DATASET ENTRIES –
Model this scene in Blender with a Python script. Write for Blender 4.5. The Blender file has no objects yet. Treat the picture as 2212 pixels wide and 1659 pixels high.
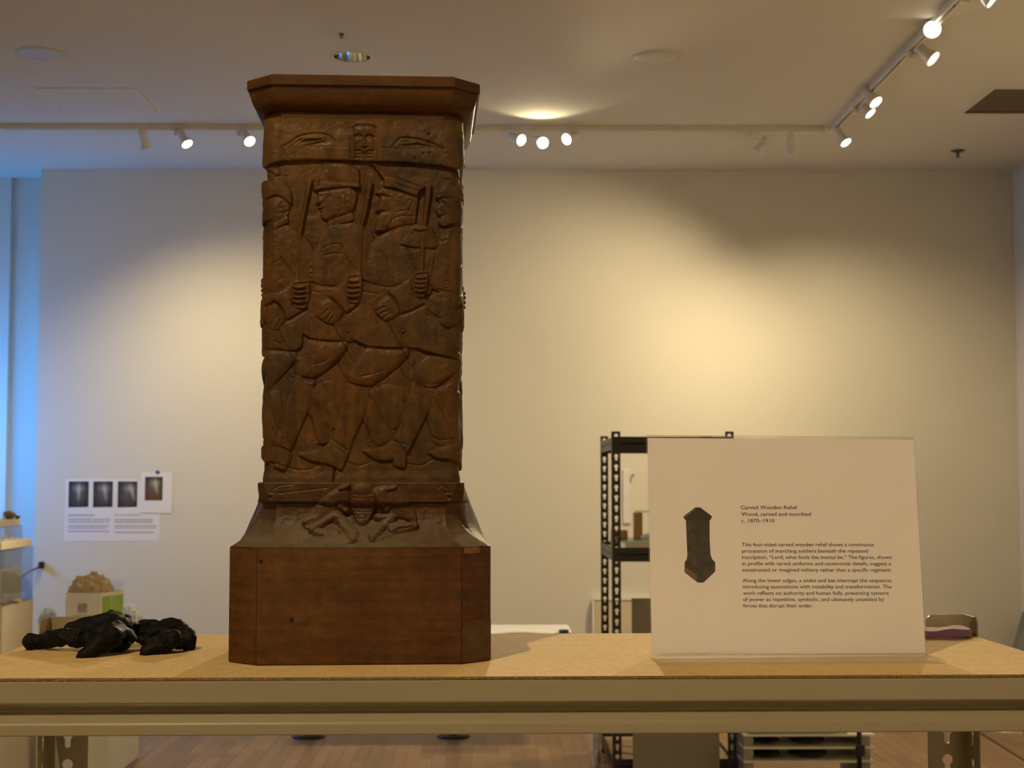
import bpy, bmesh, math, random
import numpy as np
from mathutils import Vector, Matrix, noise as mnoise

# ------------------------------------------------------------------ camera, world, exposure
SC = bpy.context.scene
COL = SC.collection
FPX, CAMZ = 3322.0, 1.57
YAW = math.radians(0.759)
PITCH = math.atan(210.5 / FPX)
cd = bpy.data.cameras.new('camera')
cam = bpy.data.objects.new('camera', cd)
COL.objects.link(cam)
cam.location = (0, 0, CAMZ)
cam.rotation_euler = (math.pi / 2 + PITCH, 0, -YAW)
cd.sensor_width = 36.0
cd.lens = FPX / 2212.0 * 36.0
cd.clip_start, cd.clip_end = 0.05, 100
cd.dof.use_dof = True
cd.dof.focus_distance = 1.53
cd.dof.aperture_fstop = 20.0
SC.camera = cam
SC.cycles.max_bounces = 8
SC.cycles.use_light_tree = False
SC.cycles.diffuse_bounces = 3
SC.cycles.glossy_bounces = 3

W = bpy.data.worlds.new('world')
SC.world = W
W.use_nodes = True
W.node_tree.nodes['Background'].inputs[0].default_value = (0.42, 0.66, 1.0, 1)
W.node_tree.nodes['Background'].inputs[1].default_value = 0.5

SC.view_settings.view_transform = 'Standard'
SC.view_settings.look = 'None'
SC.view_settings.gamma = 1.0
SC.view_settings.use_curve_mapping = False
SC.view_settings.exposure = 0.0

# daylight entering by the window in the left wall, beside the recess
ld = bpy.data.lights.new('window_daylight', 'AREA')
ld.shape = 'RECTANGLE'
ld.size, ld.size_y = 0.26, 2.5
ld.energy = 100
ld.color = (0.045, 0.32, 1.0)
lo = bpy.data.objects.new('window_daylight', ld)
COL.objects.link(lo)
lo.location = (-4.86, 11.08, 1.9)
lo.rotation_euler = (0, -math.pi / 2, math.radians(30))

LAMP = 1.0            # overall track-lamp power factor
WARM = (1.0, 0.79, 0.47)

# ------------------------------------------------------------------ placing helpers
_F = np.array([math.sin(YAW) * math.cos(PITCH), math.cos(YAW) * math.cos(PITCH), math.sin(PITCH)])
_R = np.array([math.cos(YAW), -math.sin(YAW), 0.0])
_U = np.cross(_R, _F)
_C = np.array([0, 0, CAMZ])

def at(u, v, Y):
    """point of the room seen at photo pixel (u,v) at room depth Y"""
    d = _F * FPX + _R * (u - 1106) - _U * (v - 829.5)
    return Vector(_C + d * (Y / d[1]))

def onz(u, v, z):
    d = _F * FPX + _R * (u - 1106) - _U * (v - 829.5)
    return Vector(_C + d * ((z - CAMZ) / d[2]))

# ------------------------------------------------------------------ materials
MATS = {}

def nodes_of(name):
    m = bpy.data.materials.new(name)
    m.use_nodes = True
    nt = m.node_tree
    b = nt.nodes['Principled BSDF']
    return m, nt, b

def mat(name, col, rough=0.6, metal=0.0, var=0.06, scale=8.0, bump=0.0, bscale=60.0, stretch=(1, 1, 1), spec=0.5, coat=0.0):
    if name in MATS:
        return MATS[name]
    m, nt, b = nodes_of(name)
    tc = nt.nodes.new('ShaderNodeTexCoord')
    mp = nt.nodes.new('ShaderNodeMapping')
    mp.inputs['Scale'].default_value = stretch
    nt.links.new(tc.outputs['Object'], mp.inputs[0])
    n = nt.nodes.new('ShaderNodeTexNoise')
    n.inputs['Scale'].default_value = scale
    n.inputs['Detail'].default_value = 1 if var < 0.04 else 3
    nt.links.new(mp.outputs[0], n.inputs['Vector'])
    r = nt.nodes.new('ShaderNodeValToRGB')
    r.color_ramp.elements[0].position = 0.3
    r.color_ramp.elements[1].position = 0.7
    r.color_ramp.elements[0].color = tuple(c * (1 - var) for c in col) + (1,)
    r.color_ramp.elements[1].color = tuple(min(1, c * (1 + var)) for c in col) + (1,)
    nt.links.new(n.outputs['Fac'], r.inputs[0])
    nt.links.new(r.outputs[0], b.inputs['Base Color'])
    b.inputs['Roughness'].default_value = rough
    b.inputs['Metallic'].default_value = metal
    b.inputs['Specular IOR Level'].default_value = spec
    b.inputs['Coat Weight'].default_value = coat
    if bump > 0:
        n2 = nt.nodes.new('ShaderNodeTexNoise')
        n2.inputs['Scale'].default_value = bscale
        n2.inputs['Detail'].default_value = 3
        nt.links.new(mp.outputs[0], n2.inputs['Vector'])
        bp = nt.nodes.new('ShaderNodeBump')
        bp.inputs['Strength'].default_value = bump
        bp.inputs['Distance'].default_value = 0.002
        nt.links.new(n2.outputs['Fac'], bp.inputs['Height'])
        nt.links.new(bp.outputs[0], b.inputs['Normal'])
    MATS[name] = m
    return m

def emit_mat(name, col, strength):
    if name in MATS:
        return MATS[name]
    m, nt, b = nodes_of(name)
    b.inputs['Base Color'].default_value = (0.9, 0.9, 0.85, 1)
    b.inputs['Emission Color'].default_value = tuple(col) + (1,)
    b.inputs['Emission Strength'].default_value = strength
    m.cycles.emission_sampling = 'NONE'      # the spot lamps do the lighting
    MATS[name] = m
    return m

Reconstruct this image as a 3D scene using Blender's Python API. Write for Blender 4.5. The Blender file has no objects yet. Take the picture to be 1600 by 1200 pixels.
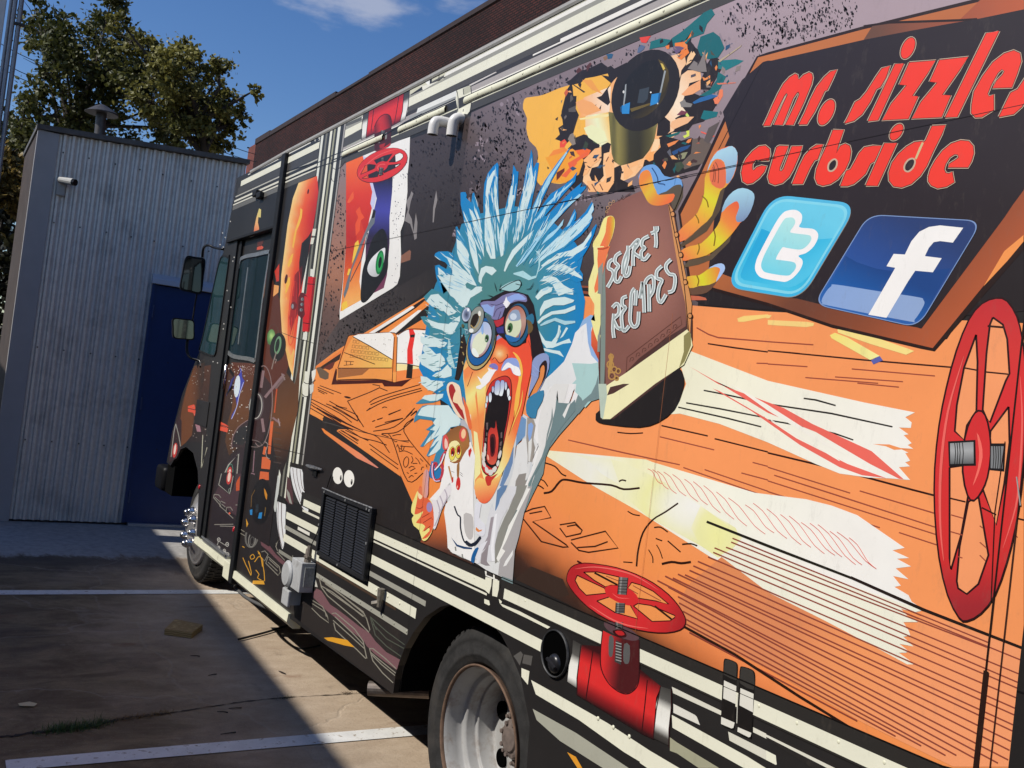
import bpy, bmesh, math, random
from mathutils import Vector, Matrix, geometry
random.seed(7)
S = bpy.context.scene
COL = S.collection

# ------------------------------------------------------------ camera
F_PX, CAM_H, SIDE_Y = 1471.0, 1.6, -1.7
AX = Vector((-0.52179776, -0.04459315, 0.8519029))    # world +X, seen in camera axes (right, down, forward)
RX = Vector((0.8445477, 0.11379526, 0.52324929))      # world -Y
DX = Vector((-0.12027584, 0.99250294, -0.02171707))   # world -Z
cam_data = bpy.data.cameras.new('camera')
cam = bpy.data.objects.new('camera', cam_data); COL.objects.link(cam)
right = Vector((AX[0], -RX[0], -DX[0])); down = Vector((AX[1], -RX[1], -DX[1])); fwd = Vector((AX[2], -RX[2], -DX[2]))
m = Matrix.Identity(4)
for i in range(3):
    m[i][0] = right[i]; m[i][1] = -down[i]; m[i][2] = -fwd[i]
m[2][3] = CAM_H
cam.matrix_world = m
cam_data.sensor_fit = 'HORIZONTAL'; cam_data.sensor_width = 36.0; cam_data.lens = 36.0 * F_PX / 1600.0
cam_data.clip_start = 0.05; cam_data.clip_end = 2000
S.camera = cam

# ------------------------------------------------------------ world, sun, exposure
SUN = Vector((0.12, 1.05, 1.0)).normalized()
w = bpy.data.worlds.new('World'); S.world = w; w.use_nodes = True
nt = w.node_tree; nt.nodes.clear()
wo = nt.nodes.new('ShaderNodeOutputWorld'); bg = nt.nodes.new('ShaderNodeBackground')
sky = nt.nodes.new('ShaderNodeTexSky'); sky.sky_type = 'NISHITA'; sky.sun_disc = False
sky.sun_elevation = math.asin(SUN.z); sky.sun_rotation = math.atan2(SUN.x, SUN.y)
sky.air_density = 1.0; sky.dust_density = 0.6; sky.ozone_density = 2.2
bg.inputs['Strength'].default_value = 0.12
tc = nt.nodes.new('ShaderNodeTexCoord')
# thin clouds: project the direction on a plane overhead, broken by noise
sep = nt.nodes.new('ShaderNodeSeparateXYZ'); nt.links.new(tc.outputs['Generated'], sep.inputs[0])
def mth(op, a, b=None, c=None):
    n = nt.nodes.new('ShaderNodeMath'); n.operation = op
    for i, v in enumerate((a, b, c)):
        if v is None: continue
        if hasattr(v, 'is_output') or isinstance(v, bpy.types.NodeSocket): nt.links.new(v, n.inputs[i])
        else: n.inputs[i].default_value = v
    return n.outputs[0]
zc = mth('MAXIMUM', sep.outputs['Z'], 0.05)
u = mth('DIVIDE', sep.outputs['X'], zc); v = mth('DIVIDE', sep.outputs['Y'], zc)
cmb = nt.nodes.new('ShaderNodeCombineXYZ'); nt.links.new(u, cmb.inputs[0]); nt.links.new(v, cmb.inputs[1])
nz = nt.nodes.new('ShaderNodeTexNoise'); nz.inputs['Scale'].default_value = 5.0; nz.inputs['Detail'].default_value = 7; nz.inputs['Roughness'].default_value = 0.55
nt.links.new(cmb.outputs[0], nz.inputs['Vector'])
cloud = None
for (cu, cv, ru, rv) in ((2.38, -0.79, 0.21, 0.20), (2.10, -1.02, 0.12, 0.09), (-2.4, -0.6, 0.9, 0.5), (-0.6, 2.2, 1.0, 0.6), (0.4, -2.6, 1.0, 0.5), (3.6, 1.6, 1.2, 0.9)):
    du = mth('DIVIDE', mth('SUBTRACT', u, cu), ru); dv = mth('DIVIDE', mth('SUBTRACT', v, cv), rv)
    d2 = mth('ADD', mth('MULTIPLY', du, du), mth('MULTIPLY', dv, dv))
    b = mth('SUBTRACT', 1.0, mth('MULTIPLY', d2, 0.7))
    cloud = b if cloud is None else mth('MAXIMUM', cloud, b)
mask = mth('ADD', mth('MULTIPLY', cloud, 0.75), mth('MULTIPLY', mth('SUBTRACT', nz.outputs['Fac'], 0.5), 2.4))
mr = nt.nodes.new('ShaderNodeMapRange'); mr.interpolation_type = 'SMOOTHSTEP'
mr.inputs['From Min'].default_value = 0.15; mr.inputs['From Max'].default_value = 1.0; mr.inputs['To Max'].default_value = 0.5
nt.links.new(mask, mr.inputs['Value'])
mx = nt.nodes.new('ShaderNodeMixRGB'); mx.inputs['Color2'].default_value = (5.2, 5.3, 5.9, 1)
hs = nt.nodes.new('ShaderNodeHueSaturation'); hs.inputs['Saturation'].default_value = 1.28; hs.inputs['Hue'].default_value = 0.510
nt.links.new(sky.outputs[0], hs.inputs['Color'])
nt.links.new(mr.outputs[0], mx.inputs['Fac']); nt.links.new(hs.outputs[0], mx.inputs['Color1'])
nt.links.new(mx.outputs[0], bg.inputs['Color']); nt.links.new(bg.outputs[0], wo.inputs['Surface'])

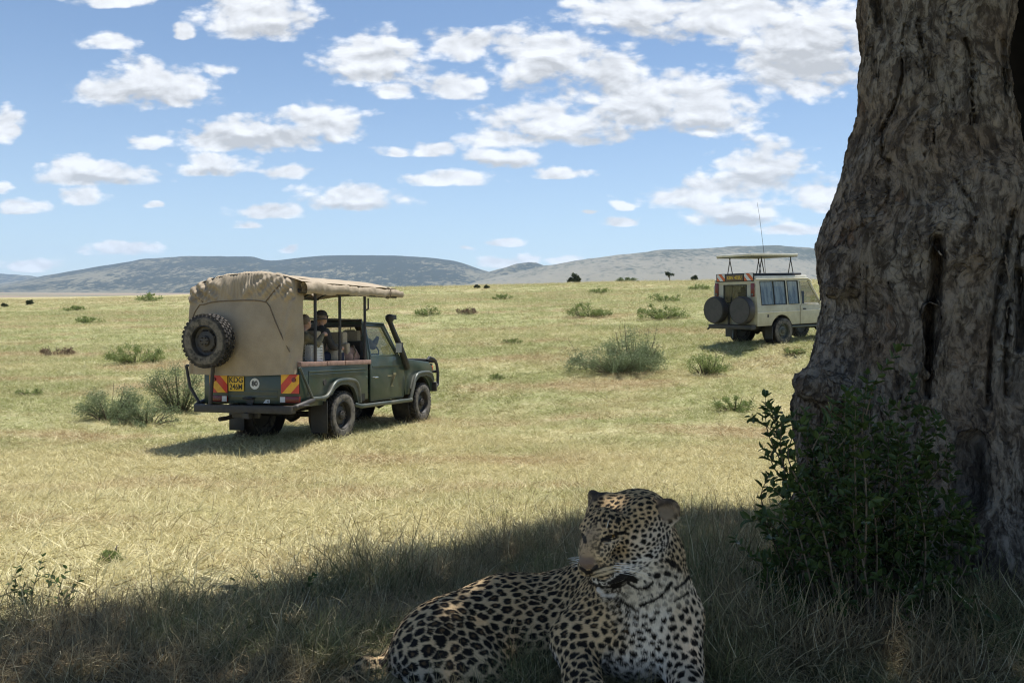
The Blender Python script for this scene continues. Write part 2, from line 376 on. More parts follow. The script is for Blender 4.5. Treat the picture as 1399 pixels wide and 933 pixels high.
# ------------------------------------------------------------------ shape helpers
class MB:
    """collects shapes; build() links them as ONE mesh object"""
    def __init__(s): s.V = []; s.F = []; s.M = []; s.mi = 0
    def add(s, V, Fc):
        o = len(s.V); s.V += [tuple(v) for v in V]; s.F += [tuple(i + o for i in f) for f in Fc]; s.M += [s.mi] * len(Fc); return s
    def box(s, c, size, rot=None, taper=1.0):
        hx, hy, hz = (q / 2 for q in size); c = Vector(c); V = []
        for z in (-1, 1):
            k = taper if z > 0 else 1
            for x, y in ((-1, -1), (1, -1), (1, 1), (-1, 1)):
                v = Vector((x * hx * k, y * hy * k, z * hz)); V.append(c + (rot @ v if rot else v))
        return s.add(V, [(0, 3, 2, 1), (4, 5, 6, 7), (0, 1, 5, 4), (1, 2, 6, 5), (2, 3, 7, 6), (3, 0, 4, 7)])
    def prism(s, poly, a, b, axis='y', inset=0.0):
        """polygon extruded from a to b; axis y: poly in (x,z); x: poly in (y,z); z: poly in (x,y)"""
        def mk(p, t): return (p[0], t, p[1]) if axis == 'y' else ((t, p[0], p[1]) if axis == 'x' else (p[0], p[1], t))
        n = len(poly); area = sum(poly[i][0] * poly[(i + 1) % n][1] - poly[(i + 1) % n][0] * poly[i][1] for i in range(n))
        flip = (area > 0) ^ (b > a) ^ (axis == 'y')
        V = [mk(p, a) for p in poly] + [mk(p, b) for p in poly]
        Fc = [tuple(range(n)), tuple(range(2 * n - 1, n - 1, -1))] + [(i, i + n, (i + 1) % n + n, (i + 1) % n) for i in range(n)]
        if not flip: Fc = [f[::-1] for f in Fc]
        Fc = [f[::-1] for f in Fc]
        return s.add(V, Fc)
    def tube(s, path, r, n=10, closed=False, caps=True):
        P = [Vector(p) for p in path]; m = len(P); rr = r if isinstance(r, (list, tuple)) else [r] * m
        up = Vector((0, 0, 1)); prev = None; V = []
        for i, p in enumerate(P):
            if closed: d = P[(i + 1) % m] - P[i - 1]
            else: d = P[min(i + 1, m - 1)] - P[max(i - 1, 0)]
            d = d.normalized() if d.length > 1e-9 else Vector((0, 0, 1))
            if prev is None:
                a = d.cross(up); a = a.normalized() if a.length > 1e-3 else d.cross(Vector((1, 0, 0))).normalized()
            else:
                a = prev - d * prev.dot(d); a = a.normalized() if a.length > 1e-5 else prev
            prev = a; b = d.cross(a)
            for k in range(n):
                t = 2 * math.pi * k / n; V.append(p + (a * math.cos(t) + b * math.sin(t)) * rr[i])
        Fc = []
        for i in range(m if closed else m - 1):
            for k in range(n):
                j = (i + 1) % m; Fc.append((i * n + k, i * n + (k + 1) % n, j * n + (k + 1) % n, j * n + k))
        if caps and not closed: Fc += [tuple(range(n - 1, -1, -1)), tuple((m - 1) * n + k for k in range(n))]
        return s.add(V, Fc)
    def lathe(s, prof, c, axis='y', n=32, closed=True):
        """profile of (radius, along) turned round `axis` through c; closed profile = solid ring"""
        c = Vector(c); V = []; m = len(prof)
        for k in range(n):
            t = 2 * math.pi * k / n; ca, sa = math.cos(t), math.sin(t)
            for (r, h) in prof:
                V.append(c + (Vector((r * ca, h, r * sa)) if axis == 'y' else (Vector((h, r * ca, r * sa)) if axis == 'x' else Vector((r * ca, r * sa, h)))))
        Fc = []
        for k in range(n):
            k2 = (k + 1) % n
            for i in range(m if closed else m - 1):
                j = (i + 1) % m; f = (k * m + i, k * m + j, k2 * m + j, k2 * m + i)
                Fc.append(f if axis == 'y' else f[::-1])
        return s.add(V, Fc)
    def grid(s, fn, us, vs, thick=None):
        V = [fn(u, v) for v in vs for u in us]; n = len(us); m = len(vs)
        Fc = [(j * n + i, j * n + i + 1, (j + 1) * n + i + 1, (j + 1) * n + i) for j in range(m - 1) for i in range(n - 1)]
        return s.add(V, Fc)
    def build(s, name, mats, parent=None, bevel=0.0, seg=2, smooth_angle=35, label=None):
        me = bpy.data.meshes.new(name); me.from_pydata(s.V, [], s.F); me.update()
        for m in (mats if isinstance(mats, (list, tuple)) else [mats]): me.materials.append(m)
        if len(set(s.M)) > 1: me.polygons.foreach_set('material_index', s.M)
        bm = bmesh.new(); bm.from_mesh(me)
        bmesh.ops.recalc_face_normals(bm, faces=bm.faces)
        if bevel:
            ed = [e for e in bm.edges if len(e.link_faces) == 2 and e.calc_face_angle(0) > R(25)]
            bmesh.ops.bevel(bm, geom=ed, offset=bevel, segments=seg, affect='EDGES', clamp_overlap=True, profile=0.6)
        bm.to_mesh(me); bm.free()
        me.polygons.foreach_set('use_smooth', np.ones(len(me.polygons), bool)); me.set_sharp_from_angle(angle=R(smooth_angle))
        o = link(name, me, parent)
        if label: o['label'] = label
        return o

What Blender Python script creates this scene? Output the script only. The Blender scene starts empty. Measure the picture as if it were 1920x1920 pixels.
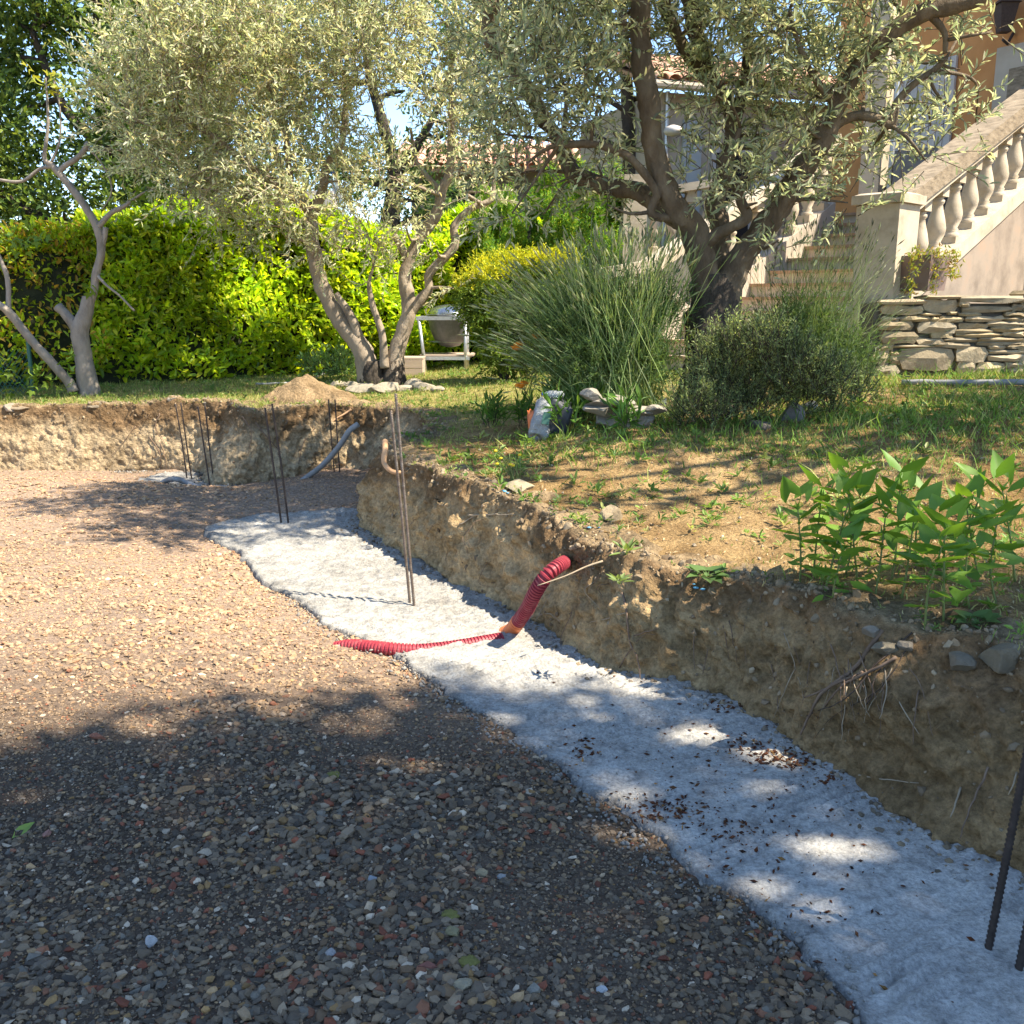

GIVEN PROBLEM – Extract the part of the records that opens with the line containing "Reconstruct this image" and closes with the line containing "S.camera = cam". Take only those lines, exactly, and no pictures.

EXPECTED ANSWER –
Reconstruct this image as a 3D scene using Blender's Python API. Write for Blender 4.5. The Blender file has no objects yet. Take the picture to be 1600 by 1200 pixels.
import bpy, bmesh, math, random
from mathutils import Vector, Matrix, geometry
random.seed(7)
S = bpy.context.scene
COL = S.collection

# ------------------------------------------------------------ camera
F_PX, CAM_H, SIDE_Y = 1471.0, 1.6, -1.7
AX = Vector((-0.52179776, -0.04459315, 0.8519029))    # world +X, seen in camera axes (right, down, forward)
RX = Vector((0.8445477, 0.11379526, 0.52324929))      # world -Y
DX = Vector((-0.12027584, 0.99250294, -0.02171707))   # world -Z
cam_data = bpy.data.cameras.new('camera')
cam = bpy.data.objects.new('camera', cam_data); COL.objects.link(cam)
right = Vector((AX[0], -RX[0], -DX[0])); down = Vector((AX[1], -RX[1], -DX[1])); fwd = Vector((AX[2], -RX[2], -DX[2]))
m = Matrix.Identity(4)
for i in range(3):
    m[i][0] = right[i]; m[i][1] = -down[i]; m[i][2] = -fwd[i]
m[2][3] = CAM_H
cam.matrix_world = m
cam_data.sensor_fit = 'HORIZONTAL'; cam_data.sensor_width = 36.0; cam_data.lens = 36.0 * F_PX / 1600.0
cam_data.clip_start = 0.05; cam_data.clip_end = 2000
S.camera = cam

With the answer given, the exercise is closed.